◆ Recorded data:
+ + + + +

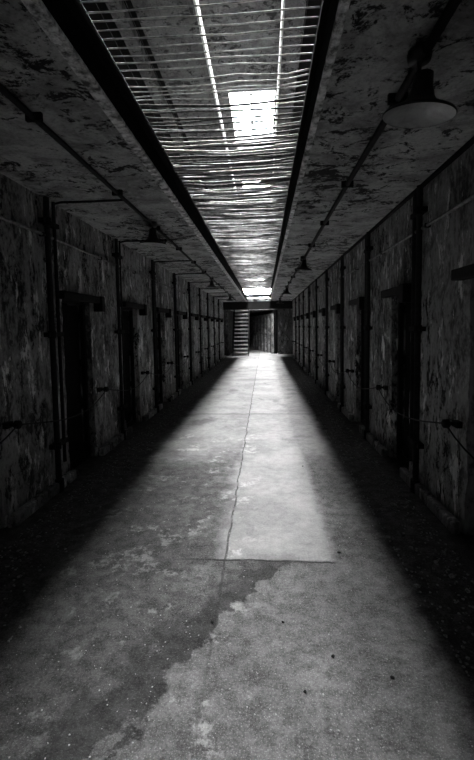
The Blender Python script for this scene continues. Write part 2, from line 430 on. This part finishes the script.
# ------------------------------------------------------------------ long conduits
def long_tube(name, x, z, r, mat, label, y0=-2.4, y1=20.0, wob=.006, group=None, clips=None):
    pts = [(x + noise.noise(Vector((y * .9, x, 0))) * wob, y, z + noise.noise(Vector((y * .8, x, 4))) * wob) for y in [y0 + (y1 - y0) * k / 60 for k in range(61)]]
    t = thing(name, (0, 0, 0), label, 'conduit', group)
    MB().tube(pts, r, 8).build('tube', mat, t, True)
    y = y0 + .7
    while y < y1:
        if clips == 'l': MB().box(XL, x + r + .004, y - .012, y + .012, z - r - .004, z + r + .004).build('clip', IRON, t)
        elif clips == 'r': MB().box(x - r - .004, XR, y - .012, y + .012, z - r - .004, z + r + .004).build('clip', IRON, t)
        else: MB().box(x - r - .03, x + r + .03, y - .012, y + .012, z - r - .003, CZ).build('clip', IRON, t)
        y += 1.37
    return t
long_tube('wall_conduit', XL + .03, 2.49, .014, COND, 'grey conduit running along the left wall above the doorways', clips='l')
long_tube('wall_conduit', XR - .03, 2.46, .014, COND, 'grey conduit running along the right wall above the doorways', clips='r')
long_tube('ceiling_conduit', -1.33, CZ - .026, .018, PIPE, 'dark conduit under the left ceiling strip feeding its lamps')
long_tube('ceiling_conduit', .75, CZ - .028, .022, PIPE, 'dark conduit under the right ceiling strip feeding its lamps')

# ------------------------------------------------------------------ sagging cables along the walls
def swag(side, ks, doors):
    sgn = -1 if side == 'left' else 1; xf = XL if sgn < 0 else XR; wd = WL if sgn < 0 else WR; s = -sgn
    t = thing('door_cable', (xf, 0, .84), 'thin sagging cable strung from knob to knob along the %s wall' % side, 'cable', None)
    knobs = [d + wd + .06 for d in doors]
    pts = []
    for a, b in zip(knobs[:-1], knobs[1:]):
        for k in range(12):
            u = k / 12
            sag = -.14 * 4 * (u * (1 - u)) * (.6 + .9 * u)
            pts.append((s * .108, a + (b - a) * u, sag))
    pts.append((s * .108, knobs[-1], 0))
    MB().tube(pts, .0065, 6).build('cable', PIPE, t, True)
    for y in knobs:
        m = MB(); m.tube([(0, y, 0), (s * .08, y, 0)], .014, 8)
        m.tube([(s * .075, y, 0), (s * .085, y, 0), (s * .12, y, 0), (s * .13, y, 0)], [.02, .034, .034, .02], 12)
        m.box(*sorted((0, s * .04)), y - .04, y + .04, -.028, .02)
        m.build('knob', IRON, t, False)
swag('left', 1, DL[1:]); swag('right', 1, DR[1:])

# ------------------------------------------------------------------ lamps
def lamp(x, y, i, side, tilt, drop):
    t = thing('pendant_lamp', (x, y, CZ), 'wide round shaded pendant lamp under the %s ceiling strip, %s from the camera' % (side, ordn[i]), 'lamp', 'pendant lamps along the ceiling')
    MB().lathe([(0, 0), (.05, 0), (.055, -.02), (.05, -.05), (.0, -.05)], 20).build('ceiling_box', SHADE, t, True)
    h = -drop
    m = MB(); m.tube([(0, 0, -.04), (0, 0, h + .10)], .010, 8); m.build('stem', SHADE, t, True)
    pr = [(.022, .19), (.044, .185), (.050, .12), (.058, .10), (.064, .075), (.085, .048), (.13, .024), (.168, .006), (.176, -.004), (.172, -.010)]
    sh = MB().lathe([(r, z) for r, z in pr], 48).build('shade', SHADE, t, True)
    sh.location = (0, 0, h); sh.rotation_euler = tilt; sh.scale = (.93, .93, .93)
    pi_ = [(.172, -.009), (.165, .000), (.125, .017), (.08, .040), (.045, .055), (0, .058)]
    inn = MB().lathe(pi_, 48).build('reflector', ENAM, sh, True)
    return t
for i in range(4): lamp(-1.33, 4.97 + 5.62 * i, i, 'left', (math.radians(3 - i), math.radians(2), 0), .25)
for i in range(4): lamp(.735, 2.05 + 5.65 * i, i, 'right', (math.radians(7), math.radians(5), 0), .285 if i == 0 else .24)

# ------------------------------------------------------------------ wire net over the opening
net = thing('security_net', (0, 0, 3.055), 'long net of crosswise rods and wires stretched over the ceiling opening', 'net')
ra = OL + .05; rb = OR_ - .035
bars = []; y = 1.0; k = 0
while y < 16.1:
    bars.append(y); y += random.choice((.052, .058, .062, .066)) * (1 if y < 3.2 else .60 if y < 3.7 else .43) if y > 2.5 else .063
rest_w = MB()
for k, y in enumerate(bars):
    heavy = y > 2.45 and random.random() < .5
    r = random.uniform(.0055, .009) if heavy else random.uniform(.0028, .004) * (1 if y < 3.2 else 1.9)
    sag = random.uniform(.0, .03) if y > 2.4 else random.uniform(0, .006)
    ske = random.uniform(-.05, .05) if y > 2.4 else random.uniform(-.008, .008)
    pts = []
    for q in range(9):
        u = q / 8; x = ra + (rb - ra) * u
        pts.append((x, y + ske * (u - .5) + (noise.noise(Vector((x * 3, y * 5, 0))) * (.03 if y > 2.4 else .008)),
                    -sag * 4 * u * (1 - u) + noise.noise(Vector((x * 3, y * 5, 8))) * .01))
    tgt = MB() if k < 100 else rest_w
    tgt.tube(pts, r, 6, k < 100)
    if k < 100: tgt.build('crosswise_rod', ROD if heavy else WIRE, net, True)
o = rest_w.build('far_rods', WIREF, net, True); o['kind'] = 'stuff'
for q in range(8):
    x = ra + .07 + (rb - ra - .14) * q / 7
    MB().tube([(x + noise.noise(Vector((yy, x * 4, 1))) * .01, yy, .008 + noise.noise(Vector((yy, x * 4, 5))) * .006) for yy in [1 + 15.1 * j / 70 for j in range(71)]], .0014, 5).build('lengthwise_wire', ROD, net, True)
for x in (ra, rb):
    MB().tube([(x, -1.1, 0), (x, 16.2, 0)], .011, 8).build('edge_rail', IRON, net, True)

# ------------------------------------------------------------------ stair at the far end
st = thing('steel_stair', (-1.27, 22.0, 0), 'steep open steel stair rising at the far end of the corridor', 'stair')
NT = 14; rise = 2.95 / NT; run = .15
for k in range(NT):
    MB().box(-.38, .38, run * k, run * k + .20, rise * (k + 1) - .03, rise * (k + 1)).box(-.38, .38, run * k + .18, run * k + .2, rise * (k + 1) - .09, rise * (k + 1)).build('tread', TREAD, st)
for x in (-.42, .42):
    m = MB(); b = len(m.v); e = .02
    for xx in (x - e, x + e):
        m.v += [(xx, -.08, 0), (xx, .12, 0), (xx, run * NT + .1, rise * NT - .16), (xx, run * NT + .1, rise * NT + .06)]
    m.f += [(0, 1, 2, 3), (7, 6, 5, 4), (0, 4, 5, 1), (1, 5, 6, 2), (2, 6, 7, 3), (3, 7, 4, 0)]
    m.build('stringer', IRON, st)
    MB().tube([(x, -.05, 0), (x, -.05, .95)], .022, 8).tube([(x, -.05, .95), (x, run * NT, rise * NT + .9)], .018, 8).tube([(x, run * NT, rise * NT), (x, run * NT, rise * NT + .9)], .018, 8).build('handrail', IRON, st, True)

# ------------------------------------------------------------------ debris
rnd = random.Random(3)
for side in ('left', 'right'):
    mb = MB()
    for k in range(2600):
        y = .9 + (19 - .9) * rnd.random() ** 1.8
        e = min(abs(rnd.gauss(0, .26)), .6 if side == 'left' else .4)
        x = (XL + .16 + e) if side == 'left' else (XR - .16 - e)
        r = rnd.uniform(.003, .010) if rnd.random() < .95 else rnd.uniform(.010, .020)
        mb.rock((x, y, r * .3), r, k)
    tag(mb.build('rubble', RUB), 'crumbled plaster and grit strewn along the foot of the %s wall' % side, 'rubble', kind='stuff')
mb = MB()
for k in range(1800):
    y = 1.2 + 9 * rnd.random() ** 1.6; x = rnd.uniform(-1.25, .88); r = rnd.uniform(.0015, .0045)
    mb.rock((x, y, r * .2), r, k, .4)
tag(mb.build('paint_flakes', CHIP), 'tiny pale paint flakes scattered over the concrete floor', 'flakes', kind='stuff')
for (x, y, r, lab) in [(.314, 1.90, .011, 'dark lump on the pale floor in the near foreground, between two smaller crumbs'),
                       (.563, 1.79, .010, 'dark crumb in the near foreground, the one closest to the right wall'),
                       (.508, 2.82, .013, 'dark lump on the rough strip just past the end of the cross joint'),
                       (.161, 1.70, .009, 'small dark chip closest to the bottom of the picture'),
                       (.084, 2.12, .009, 'small dark crumb on pale concrete to the right of the damp band'),
                       (-.297, 2.10, .011, 'dark crumb lying in the damp dark floor band'),
                       (.42, 4.6, .012, 'small dark crumb on the smooth slab near its right edge')]:
    tag(MB().rock((0, 0, r * .3), r, int(x * 100)).build('debris_lump', PIPE, loc=(x, y, 0)), lab, 'debris')
for (x, y, r, lab) in [(-1.5, 5.15, .045, 'larger pale plaster chunk by the left wall beyond the nearest doorway'),
                       (-1.62, 4.7, .035, 'pale plaster chunk in front of the nearest left doorway'),
                       (1.12, 3.6, .03, 'grey plaster chunk in the rubble below the right wall')]:
    tag(MB().rock((0, 0, r * .3), r, int(x * 90), .45).build('plaster_chunk', RUB, loc=(x, y, 0)), lab, 'debris')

+ + + + +

◆ Instruction: Every line above that contains the word "from" should be reported.

◆ Solution:
The Blender Python script for this scene continues. Write part 2, from line 430 on. This part finishes the script.
    t = thing('door_cable', (xf, 0, .84), 'thin sagging cable strung from knob to knob along the %s wall' % side, 'cable', None)
    t = thing('pendant_lamp', (x, y, CZ), 'wide round shaded pendant lamp under the %s ceiling strip, %s from the camera' % (side, ordn[i]), 'lamp', 'pendant lamps along the ceiling')